After Christmas, Markey plans to circulate draft DTV legislation incorporating many of GAO's suggestions. He hasn't decided whether to introduce his own bill or join with House Energy and Commerce Committee Chairman Billy Tauzin (R-La.), who already plans a DTV bill.

The switchover option has been floated before, and the FCC has even proposed it as a possible way to go in previous rounds of comment of the DTV transition. Few industry parties took the idea seriously enough to comment, however. The revival by GAO is getting a favorable reception from lawmakers, who in recent months rejected an alternative idea for speeding DTV adoption by eliminating the so-called "85% loophole" that allows broadcaster to keep operate both analog and digital channels until 85% of households can receive local stations' digital signals.

Draft legislation floated by Tauzin would have imposed a firm 2006 date for retrieving analog spectrum, but the prospect of going all-digital before a critical mass of Americans is outfitted to watch DTV and of consigning millions of TVs to the junk pile met fierce resistance.

Current government law calls for cable companies to grant carriage for local broadcasters' analog signals until the analog spectrum is returned to the government after 85% of American homes are equipped to received local stations' digital signals. Officially, the government has targeted 2006 to retake the spectrum, but, realistically, policymakers concede that the pace of consumer adoption of DTV is way too slow for the 85% trigger to be reached by 2006.

"We're caught between a rock and a hard place," said Tauzin spokesman Ken Johnson. "No one wants to see television sets go fuzzy."

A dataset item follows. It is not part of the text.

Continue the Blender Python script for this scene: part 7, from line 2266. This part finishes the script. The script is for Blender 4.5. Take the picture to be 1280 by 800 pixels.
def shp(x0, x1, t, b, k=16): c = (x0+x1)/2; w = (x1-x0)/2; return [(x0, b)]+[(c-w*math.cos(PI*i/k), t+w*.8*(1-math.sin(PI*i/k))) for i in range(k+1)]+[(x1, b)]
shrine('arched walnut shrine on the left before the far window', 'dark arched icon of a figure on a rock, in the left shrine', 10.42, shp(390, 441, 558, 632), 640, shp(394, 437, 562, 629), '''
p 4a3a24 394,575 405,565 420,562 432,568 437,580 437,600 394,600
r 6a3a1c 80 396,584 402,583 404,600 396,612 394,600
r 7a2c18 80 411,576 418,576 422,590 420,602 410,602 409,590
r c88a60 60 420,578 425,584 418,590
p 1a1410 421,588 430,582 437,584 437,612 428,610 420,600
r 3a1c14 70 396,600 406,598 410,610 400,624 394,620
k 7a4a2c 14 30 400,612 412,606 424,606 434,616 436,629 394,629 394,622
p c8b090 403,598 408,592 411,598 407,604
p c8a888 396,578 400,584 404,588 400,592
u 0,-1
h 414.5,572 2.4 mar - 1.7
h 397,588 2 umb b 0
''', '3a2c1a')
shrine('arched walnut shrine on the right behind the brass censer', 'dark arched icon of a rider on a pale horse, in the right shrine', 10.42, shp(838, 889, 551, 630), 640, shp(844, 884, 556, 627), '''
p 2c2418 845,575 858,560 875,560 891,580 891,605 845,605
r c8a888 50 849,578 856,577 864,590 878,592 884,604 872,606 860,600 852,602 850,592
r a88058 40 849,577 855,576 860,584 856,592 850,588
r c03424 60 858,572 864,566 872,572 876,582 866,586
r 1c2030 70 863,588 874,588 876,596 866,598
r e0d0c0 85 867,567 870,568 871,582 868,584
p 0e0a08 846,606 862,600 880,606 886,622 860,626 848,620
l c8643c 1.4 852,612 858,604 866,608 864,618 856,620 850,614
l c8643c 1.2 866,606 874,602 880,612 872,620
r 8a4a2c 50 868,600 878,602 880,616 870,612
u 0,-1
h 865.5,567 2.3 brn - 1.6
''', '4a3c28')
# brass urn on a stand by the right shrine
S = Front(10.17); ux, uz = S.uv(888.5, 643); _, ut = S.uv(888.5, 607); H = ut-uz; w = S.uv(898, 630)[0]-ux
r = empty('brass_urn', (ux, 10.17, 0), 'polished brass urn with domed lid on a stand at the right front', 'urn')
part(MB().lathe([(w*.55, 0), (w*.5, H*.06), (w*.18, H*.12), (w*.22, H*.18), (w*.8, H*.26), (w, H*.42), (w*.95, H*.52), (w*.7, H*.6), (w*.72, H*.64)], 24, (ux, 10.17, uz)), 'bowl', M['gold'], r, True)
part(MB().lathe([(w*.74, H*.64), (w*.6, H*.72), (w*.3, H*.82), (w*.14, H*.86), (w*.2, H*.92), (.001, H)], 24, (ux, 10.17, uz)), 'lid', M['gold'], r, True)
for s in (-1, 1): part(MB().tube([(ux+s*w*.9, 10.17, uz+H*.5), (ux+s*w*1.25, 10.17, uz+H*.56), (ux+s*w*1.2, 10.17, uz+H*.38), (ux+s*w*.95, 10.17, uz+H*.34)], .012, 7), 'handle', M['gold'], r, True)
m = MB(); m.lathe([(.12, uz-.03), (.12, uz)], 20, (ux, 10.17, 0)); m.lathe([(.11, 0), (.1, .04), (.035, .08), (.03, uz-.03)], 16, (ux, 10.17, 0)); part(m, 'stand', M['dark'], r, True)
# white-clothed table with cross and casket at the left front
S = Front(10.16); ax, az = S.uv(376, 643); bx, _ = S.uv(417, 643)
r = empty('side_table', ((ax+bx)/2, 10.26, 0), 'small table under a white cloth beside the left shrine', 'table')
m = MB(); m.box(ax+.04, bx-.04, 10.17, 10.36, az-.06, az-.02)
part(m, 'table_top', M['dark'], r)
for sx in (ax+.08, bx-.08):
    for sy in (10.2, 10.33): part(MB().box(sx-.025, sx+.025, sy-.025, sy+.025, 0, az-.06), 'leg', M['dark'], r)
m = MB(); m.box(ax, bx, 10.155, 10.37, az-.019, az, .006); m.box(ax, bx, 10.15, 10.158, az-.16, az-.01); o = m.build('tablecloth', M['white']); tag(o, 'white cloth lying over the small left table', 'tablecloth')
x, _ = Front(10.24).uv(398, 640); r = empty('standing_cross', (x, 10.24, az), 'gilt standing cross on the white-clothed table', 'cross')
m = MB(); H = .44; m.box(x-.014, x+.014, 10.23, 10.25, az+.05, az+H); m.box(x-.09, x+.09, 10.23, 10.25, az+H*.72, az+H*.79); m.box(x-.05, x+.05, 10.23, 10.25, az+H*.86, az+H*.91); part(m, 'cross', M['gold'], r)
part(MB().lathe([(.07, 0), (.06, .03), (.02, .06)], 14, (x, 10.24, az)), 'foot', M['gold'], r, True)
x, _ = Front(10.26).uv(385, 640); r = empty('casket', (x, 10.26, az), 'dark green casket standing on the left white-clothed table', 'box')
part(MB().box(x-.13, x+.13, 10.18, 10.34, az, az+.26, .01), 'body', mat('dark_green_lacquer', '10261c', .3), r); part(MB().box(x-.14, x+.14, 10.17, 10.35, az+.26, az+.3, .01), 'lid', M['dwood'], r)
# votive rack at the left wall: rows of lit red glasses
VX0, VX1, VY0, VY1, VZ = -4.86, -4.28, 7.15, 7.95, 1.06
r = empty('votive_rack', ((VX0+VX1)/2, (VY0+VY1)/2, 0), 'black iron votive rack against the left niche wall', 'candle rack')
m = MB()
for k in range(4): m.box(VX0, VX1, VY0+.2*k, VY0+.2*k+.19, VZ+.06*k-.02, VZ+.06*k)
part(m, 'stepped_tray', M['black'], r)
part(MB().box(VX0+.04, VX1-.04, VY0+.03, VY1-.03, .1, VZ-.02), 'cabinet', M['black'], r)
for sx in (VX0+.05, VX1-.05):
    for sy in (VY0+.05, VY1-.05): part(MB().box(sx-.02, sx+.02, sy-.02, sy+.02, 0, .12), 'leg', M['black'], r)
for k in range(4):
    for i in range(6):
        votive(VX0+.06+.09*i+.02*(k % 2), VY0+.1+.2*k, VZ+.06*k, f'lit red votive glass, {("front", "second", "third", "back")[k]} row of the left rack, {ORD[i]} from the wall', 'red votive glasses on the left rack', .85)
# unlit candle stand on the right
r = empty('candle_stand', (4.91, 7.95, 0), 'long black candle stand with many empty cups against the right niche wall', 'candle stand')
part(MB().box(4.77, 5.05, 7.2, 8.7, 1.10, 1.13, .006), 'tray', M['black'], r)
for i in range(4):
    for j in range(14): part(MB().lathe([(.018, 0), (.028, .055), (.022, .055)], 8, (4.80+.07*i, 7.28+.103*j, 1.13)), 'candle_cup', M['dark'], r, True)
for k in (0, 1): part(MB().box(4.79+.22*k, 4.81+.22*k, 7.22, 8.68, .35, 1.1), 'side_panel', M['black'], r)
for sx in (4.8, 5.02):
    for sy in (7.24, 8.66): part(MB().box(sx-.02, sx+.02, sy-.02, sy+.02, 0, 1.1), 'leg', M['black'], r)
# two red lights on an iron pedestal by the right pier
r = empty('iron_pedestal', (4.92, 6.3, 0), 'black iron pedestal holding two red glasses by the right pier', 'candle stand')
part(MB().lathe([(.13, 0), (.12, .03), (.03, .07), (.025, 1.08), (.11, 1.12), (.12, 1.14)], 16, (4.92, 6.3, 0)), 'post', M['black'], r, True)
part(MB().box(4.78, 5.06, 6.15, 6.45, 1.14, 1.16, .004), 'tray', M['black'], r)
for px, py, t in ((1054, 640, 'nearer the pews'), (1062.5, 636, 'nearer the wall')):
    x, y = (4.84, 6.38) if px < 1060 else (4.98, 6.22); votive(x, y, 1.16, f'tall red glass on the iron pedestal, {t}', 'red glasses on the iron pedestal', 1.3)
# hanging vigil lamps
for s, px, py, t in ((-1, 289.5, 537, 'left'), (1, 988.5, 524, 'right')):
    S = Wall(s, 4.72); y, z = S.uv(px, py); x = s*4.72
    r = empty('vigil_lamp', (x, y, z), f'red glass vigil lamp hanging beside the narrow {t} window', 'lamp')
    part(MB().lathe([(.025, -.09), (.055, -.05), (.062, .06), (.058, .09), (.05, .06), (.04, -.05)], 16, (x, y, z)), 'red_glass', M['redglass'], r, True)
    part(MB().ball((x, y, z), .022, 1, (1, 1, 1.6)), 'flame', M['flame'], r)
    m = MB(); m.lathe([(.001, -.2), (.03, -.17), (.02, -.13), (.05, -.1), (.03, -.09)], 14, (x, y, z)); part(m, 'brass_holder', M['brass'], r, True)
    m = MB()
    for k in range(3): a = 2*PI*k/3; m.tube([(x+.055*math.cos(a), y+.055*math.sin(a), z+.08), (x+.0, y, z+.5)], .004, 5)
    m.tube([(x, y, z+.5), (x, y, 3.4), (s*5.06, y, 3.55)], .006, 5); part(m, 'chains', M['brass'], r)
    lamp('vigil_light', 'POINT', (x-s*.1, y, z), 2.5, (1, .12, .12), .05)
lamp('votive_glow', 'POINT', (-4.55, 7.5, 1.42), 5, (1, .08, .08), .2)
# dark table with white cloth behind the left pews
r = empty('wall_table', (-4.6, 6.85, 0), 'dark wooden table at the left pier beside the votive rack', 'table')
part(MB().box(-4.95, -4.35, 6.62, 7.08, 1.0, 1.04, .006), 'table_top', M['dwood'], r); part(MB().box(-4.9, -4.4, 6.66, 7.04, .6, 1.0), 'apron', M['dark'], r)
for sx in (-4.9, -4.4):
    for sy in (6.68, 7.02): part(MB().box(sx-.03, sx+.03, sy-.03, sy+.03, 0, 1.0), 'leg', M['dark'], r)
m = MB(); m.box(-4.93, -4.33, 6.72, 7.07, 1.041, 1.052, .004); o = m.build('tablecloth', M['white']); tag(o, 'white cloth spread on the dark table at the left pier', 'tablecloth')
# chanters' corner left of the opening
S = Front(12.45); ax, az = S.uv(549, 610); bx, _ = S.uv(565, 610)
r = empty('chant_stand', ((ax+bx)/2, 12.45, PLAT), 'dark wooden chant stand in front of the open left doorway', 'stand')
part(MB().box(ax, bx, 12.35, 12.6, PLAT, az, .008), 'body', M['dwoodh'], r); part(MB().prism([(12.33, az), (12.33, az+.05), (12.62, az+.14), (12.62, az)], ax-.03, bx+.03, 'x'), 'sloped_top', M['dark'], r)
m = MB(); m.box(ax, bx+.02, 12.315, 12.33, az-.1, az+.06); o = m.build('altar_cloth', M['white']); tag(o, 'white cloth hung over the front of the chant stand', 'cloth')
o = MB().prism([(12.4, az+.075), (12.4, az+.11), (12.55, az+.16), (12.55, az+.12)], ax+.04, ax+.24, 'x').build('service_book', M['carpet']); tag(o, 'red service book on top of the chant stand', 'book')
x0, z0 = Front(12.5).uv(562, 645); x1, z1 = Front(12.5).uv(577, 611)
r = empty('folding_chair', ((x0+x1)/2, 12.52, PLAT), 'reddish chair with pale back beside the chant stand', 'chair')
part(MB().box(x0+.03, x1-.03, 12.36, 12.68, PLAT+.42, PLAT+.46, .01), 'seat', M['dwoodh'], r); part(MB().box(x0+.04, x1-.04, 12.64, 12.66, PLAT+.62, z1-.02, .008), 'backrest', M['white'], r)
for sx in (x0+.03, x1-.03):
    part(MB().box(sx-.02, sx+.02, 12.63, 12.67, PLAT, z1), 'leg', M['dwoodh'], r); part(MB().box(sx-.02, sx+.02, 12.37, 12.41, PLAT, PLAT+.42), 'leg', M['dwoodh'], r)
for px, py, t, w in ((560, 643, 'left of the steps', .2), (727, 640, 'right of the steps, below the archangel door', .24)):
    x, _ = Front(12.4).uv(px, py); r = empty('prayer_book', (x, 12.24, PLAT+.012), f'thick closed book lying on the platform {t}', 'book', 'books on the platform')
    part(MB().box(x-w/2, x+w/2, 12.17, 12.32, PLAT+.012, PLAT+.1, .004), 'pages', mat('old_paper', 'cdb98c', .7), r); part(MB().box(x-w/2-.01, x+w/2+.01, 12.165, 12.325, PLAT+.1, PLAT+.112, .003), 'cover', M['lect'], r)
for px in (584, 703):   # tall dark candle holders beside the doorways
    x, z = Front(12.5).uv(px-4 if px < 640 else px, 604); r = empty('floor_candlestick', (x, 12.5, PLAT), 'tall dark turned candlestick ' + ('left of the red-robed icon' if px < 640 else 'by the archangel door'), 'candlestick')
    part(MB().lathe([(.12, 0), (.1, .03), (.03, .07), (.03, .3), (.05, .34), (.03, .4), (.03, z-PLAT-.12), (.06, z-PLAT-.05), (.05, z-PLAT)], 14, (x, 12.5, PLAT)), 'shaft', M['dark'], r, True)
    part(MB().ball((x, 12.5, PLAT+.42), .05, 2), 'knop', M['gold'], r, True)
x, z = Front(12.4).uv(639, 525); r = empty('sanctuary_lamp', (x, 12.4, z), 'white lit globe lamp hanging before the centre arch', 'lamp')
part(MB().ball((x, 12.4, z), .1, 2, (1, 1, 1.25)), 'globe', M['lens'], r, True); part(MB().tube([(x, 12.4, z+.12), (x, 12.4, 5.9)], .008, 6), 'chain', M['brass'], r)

The GAO also recommends that the FCC better publicize the DTV transition after finding that 40% of surveyed individuals were unaware of the plan to one day abandon analog.

Although not saying so explicitly, between the lines, GAO questions whether the FCC and Congress will be able to stick to the current 85%-penetration test for retaking analog spectrum. GAO, the watchdog arm of Congress, notes that complaints from a mere 2 million satellite subscribers faced with losing access to broadcast-network signals illegally imported from distant markets forced Congress to enact DBS carriage rules before those signals were cut off. That controversy will be tiny compared with the maelstrom created if 15% of Americans—16 million homes and 40 million people—lose their local channels. "Policy makers will likely find it unpalatable to disenfranchise a large number of American households," GAO writes.

For now, lawmakers say they won't budge from the 85% giveback target, which could be well beyond 2011. In the meantime, broadcast and cable trade groups say they need more time to review the GAO's findings before weighing in.

Still left hanging is the critical question of exactly what part of a broadcaster's digital signal gets carried. The FCC's effort to revise digital-carriage rules remains stalled over a plan to require carriage of any free service that a station can cram into its 6 MHz signals, not just a single high-definition picture but several standard multicast transmissions, too.